Include in the output exactly the lines from the opening of the data through the line containing "struct(wr, 'plain off-white", and nothing more.
--*--
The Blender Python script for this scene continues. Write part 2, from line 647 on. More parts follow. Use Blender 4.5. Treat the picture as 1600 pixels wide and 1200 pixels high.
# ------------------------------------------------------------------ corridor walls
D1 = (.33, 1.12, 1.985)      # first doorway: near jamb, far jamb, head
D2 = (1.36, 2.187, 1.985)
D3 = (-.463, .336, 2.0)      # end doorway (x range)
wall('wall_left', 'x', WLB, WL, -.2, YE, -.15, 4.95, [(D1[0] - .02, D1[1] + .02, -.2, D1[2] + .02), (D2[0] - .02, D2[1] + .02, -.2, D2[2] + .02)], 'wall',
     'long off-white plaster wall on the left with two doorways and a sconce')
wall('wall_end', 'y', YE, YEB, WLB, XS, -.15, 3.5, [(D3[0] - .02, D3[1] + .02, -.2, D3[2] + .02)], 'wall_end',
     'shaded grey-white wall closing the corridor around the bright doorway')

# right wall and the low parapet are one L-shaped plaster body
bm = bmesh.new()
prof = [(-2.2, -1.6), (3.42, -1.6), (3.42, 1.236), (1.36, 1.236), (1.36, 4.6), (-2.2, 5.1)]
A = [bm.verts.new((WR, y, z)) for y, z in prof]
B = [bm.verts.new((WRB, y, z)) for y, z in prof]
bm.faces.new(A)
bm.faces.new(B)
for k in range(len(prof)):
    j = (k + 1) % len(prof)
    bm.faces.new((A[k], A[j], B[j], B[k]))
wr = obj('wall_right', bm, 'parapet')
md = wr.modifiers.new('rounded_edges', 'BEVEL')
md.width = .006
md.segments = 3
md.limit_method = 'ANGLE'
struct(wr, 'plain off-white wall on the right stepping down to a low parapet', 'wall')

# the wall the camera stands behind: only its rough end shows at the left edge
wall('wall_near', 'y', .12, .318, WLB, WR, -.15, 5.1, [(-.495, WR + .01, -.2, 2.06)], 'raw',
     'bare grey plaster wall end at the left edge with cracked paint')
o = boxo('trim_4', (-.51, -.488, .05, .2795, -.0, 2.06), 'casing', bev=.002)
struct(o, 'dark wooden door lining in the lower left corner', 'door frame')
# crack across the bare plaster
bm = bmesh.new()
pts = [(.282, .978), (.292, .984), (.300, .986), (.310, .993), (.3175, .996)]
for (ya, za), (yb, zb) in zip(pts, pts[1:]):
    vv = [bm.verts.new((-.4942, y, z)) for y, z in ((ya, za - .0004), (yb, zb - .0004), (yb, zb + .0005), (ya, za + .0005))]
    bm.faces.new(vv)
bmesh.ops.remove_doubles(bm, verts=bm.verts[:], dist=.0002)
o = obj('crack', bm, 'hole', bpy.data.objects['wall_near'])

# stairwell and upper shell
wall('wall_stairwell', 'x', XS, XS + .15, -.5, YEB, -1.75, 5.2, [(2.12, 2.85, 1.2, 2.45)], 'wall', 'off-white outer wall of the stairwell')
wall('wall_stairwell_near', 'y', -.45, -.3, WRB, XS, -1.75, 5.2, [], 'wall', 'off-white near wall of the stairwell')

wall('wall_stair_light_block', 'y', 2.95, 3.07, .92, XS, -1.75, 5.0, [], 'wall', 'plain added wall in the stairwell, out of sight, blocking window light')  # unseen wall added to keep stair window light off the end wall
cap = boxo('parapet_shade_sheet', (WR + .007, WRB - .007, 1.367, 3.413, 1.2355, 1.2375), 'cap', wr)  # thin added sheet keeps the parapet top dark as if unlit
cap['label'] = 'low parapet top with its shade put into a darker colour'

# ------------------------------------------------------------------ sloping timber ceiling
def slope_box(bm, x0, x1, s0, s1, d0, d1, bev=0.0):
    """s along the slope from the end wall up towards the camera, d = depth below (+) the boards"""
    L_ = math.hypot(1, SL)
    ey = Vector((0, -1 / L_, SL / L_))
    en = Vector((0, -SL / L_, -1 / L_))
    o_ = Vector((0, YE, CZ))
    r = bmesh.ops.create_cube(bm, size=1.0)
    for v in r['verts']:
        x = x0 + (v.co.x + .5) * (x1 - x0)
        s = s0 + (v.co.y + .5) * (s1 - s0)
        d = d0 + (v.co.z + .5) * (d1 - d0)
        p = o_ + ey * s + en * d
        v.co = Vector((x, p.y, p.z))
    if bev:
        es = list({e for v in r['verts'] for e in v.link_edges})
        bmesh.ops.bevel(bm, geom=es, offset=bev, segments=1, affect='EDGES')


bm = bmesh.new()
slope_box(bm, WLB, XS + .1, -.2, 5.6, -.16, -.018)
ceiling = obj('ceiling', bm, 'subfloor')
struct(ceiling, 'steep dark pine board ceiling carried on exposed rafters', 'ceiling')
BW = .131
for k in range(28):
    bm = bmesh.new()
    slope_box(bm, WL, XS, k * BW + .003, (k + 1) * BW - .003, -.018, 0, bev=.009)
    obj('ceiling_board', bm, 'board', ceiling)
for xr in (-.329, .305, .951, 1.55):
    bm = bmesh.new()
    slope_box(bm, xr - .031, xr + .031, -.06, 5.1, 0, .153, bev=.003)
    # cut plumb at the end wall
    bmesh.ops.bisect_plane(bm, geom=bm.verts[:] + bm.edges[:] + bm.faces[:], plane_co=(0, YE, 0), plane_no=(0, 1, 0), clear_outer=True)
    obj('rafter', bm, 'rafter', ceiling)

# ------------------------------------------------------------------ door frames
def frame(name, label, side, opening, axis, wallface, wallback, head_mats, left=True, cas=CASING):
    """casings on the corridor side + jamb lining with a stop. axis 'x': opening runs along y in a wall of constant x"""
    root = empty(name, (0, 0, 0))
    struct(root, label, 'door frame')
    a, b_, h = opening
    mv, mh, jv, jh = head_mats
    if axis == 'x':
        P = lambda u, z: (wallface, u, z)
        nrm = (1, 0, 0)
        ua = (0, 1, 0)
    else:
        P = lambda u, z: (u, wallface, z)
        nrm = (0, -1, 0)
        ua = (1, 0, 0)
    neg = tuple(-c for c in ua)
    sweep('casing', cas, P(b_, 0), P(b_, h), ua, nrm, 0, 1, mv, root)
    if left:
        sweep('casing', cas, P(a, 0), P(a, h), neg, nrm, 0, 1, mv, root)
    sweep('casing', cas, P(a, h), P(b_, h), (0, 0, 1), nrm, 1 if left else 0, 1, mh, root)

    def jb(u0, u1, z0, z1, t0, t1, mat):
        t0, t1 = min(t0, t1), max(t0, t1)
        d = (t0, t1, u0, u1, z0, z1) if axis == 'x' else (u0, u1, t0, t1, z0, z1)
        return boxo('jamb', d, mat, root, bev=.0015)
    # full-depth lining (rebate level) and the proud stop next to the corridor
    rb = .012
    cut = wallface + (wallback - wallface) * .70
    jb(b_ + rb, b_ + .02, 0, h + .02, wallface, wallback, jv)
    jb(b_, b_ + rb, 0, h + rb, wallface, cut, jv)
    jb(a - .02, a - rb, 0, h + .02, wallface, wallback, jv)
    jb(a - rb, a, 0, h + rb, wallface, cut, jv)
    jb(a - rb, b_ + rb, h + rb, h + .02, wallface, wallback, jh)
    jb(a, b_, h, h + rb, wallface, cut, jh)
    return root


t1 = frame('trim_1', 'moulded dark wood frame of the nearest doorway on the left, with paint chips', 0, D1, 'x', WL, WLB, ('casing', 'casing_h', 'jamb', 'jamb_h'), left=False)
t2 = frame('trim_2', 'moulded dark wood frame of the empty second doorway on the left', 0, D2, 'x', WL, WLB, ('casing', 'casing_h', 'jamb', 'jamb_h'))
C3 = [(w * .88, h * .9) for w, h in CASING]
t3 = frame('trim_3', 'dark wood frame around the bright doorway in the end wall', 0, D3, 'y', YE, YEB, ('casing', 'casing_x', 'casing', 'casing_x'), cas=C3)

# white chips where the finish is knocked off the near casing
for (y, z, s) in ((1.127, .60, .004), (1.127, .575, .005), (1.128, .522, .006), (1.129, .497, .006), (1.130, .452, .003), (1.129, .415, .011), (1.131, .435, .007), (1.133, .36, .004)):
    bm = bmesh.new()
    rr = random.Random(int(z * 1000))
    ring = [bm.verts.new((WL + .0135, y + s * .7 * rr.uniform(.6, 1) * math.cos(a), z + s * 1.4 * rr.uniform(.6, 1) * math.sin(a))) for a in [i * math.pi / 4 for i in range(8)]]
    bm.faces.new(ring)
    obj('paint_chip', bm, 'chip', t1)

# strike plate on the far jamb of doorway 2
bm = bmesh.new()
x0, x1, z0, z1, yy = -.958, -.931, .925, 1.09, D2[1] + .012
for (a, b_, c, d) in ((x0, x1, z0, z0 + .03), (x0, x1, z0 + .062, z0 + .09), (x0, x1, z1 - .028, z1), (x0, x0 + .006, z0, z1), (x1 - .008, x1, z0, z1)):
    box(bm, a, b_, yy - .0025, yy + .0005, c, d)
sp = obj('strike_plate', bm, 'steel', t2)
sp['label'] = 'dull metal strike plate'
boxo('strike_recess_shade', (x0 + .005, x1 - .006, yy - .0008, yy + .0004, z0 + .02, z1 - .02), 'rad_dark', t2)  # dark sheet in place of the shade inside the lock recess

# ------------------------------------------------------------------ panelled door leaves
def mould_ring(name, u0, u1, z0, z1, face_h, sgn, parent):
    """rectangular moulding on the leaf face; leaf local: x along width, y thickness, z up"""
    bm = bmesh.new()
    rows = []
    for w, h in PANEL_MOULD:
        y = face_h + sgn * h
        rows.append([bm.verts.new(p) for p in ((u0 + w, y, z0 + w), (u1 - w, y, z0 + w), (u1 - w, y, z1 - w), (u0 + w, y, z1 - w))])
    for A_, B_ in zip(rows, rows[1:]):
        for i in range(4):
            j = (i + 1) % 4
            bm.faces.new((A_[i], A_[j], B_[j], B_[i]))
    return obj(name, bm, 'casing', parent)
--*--
CORRECT RESPONSE:
The Blender Python script for this scene continues. Write part 2, from line 647 on. More parts follow. Use Blender 4.5. Treat the picture as 1600 pixels wide and 1200 pixels high.
# ------------------------------------------------------------------ corridor walls
D1 = (.33, 1.12, 1.985)      # first doorway: near jamb, far jamb, head
D2 = (1.36, 2.187, 1.985)
D3 = (-.463, .336, 2.0)      # end doorway (x range)
wall('wall_left', 'x', WLB, WL, -.2, YE, -.15, 4.95, [(D1[0] - .02, D1[1] + .02, -.2, D1[2] + .02), (D2[0] - .02, D2[1] + .02, -.2, D2[2] + .02)], 'wall',
     'long off-white plaster wall on the left with two doorways and a sconce')
wall('wall_end', 'y', YE, YEB, WLB, XS, -.15, 3.5, [(D3[0] - .02, D3[1] + .02, -.2, D3[2] + .02)], 'wall_end',
     'shaded grey-white wall closing the corridor around the bright doorway')

# right wall and the low parapet are one L-shaped plaster body
bm = bmesh.new()
prof = [(-2.2, -1.6), (3.42, -1.6), (3.42, 1.236), (1.36, 1.236), (1.36, 4.6), (-2.2, 5.1)]
A = [bm.verts.new((WR, y, z)) for y, z in prof]
B = [bm.verts.new((WRB, y, z)) for y, z in prof]
bm.faces.new(A)
bm.faces.new(B)
for k in range(len(prof)):
    j = (k + 1) % len(prof)
    bm.faces.new((A[k], A[j], B[j], B[k]))
wr = obj('wall_right', bm, 'parapet')
md = wr.modifiers.new('rounded_edges', 'BEVEL')
md.width = .006
md.segments = 3
md.limit_method = 'ANGLE'
struct(wr, 'plain off-white wall on the right stepping down to a low parapet', 'wall')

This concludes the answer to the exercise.